En el hotel de los inmigrantes intenté encontrar un rostro, una palabra que me hagan sentir en mi hogar, pero al cabo de unas horas comprendí que estaba solo. Una soledad absoluta y salí a caminar con la esperanza como única compañía. El sol de otoño se asomaba entre las ramas despobladas bañándolo todo con su naranja calidez. Las calles me enceguecían con su reflejo y me abrigaba la sensación que sólo poseemos quienes no tenemos nada que perder. Cada paso que daba me hacía sentir mejor. Era una extraña tranquilidad que no se correspondía con mi presente pero no intenté explicármelo. Caminé durante horas sin rumbo, sin saber adónde estaba, ni a dónde iba.

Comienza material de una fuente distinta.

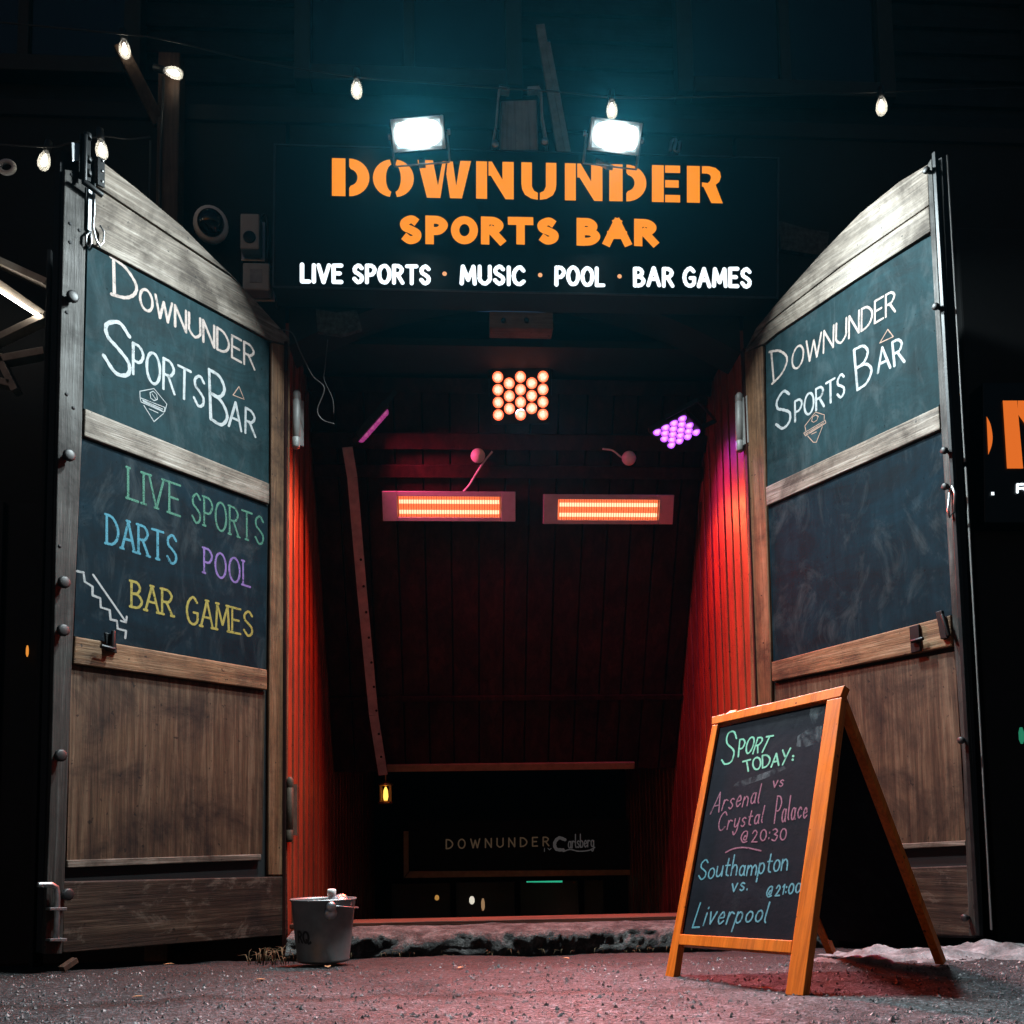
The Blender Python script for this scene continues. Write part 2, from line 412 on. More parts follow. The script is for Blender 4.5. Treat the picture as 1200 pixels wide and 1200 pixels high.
# ---------------------------------------------------------------- ground, kerb, stairs
def gz(x, y):
    z = -.012
    if y > -1.6:
        t = min((y+1.6)/1.25, 1.0); z -= .063*t*t
    z += .0*max(0, min(1, (x-.8)/.6))*max(0, min(1, (y+2.3)/.7))
    return z
def asphalt():
    m, nt, bs = newmat('wet_worn_asphalt')
    v = coords(nt)
    big = noise_n(nt, v, 1.3, 6, .65); mid = noise_n(nt, v, 14, 8, .7); fine = noise_n(nt, v, 160, 4, .7)
    vo = nt.nodes.new('ShaderNodeTexVoronoi'); vo.inputs['Scale'].default_value = 110; nt.links.new(v, vo.inputs['Vector'])
    spk = noise_n(nt, v, 62, 3, .75)
    c = ramp(nt, mid, [(.3, (.011, .0145, .017)), (.5, (.030, .039, .044)), (.72, (.068, .085, .093))])
    c = mixc(nt, .9, c, ramp(nt, spk, [(.37, (.03, .03, .03)), (.45, (.45, .45, .45)), (.54, (1.05, 1.05, 1.05)), (.62, (2.9, 2.85, 2.8))]), 'MULTIPLY')
    c = mixc(nt, .6, c, ramp(nt, big, [(.3, (.5, .5, .5)), (.7, (1.2, 1.2, 1.2))]), 'MULTIPLY')
    c = mixc(nt, .8, c, ramp(nt, vo.outputs['Color'], [(.1, (.35, .35, .35)), (.6, (1, 1, 1)), (.93, (1.2, 1.2, 1.2)), (.97, (2.6, 2.5, 2.4))]), 'MULTIPLY')
    # a crack filled with dirt, running along the kerb
    sp = nt.nodes.new('ShaderNodeSeparateXYZ'); nt.links.new(v, sp.inputs[0])
    wob = noise_n(nt, coords(nt, (1, 0, 0)), 2.2, 5, .6)
    wob2 = noise_n(nt, coords(nt), 22, 3, .6)
    def mt(op, a, b):
        q = nt.nodes.new('ShaderNodeMath'); q.operation = op
        for i, x in enumerate((a, b)):
            if isinstance(x, float): q.inputs[i].default_value = x
            else: nt.links.new(x, q.inputs[i])
        return q.outputs[0]
    line = mt('ADD', sp.outputs[1], mt('MULTIPLY', wob, -.55))
    line = mt('ADD', line, mt('MULTIPLY', wob2, .09))
    dist = mt('ABSOLUTE', mt('ADD', line, 2.02), 0.0)
    ck = ramp(nt, dist, [(.012, (.05, .047, .043)), (.022, (.3, .29, .28)), (.055, (1, 1, 1))])
    c = mixc(nt, 1.0, c, ck, 'MULTIPLY')
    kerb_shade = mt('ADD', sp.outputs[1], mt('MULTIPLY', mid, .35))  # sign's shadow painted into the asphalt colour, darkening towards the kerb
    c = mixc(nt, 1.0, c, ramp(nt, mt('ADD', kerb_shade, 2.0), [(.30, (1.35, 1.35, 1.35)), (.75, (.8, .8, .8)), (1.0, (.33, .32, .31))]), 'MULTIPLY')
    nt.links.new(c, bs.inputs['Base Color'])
    nt.links.new(ramp(nt, big, [(.35, (.38,)*3), (.65, (.7,)*3)]), bs.inputs['Roughness'])
    h = mt('ADD', mt('MULTIPLY', vo.outputs['Distance'], .5), mt('ADD', mid, mt('MULTIPLY', fine, .6)))
    h = mt('ADD', h, mt('MULTIPLY', ck, .6))
    bump(nt, bs, h, 1.0, .02)
    return m
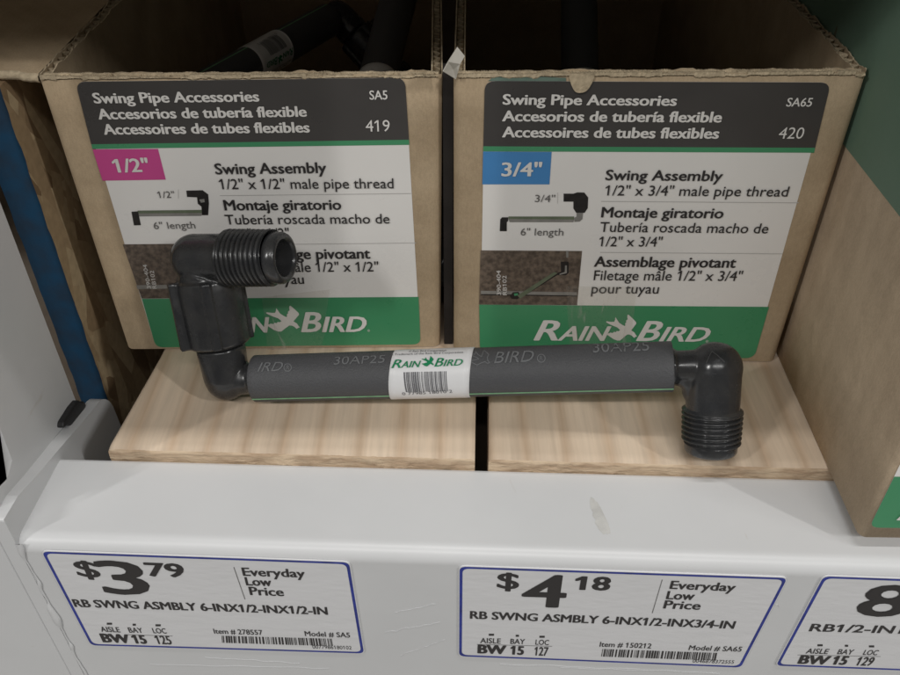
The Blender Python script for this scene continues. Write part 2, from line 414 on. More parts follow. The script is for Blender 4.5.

Los carteles eran tan indescifrables como los diálogos de las sombras que pasaban a mi lado. El aislamiento en el que me encontraba se interrumpió con el poder de un rayo cuando escuché una voz inconfundible. La voz del acero. El rítmico aullar del metal y los martillos. Lo único que pude hacer es correr, corrí desesperadamente hasta llegar al golpe seco que te da en la cara la fragua. Así conseguí un trabajo sin entender lo que me decían, hablando sin palabras. Pasó el tiempo y los martillos y el acero me acompañaron en mi largo viaje a la integración, un destino casi inalcanzable. Conocí a mi mujer y tuve dos hijos, nací con ellos nuevamente en la tierra de las oportunidades, en el crisol de almas que es este país, un país que desapareció desvaneciéndose al calor de la intolerancia, el desamor por la tierra y la entrega, como se consume el carbón abrazado por el viento intenso de los fuelles.
Azul
Atrás quedaron los muros azules llenos de pasión, de arte, de dolor; atrás quedaron el sufrimiento y el amor. Atrás quedó casi todo salvo ese impacto conmovedor que rebalsó mi alma, que perdura en lo más profundo de mí. Como perdurarán el color y el valor de la gran Frida Kahlo.
Coyoacán, México
Coyoacán, México
Verdes
En francia ví verdes como los que nunca soñé. Los hay suaves, dulces, intensos, verdes fuertes y con carácter. Un color que te permite descubrir cuánto se encierra en un paisaje. Sutilezas y variaciones que te desbordan los ojos. En francia los verdes se sienten a pleno, como si ése fuese su lugar natural. Francia es donde el verde, existe.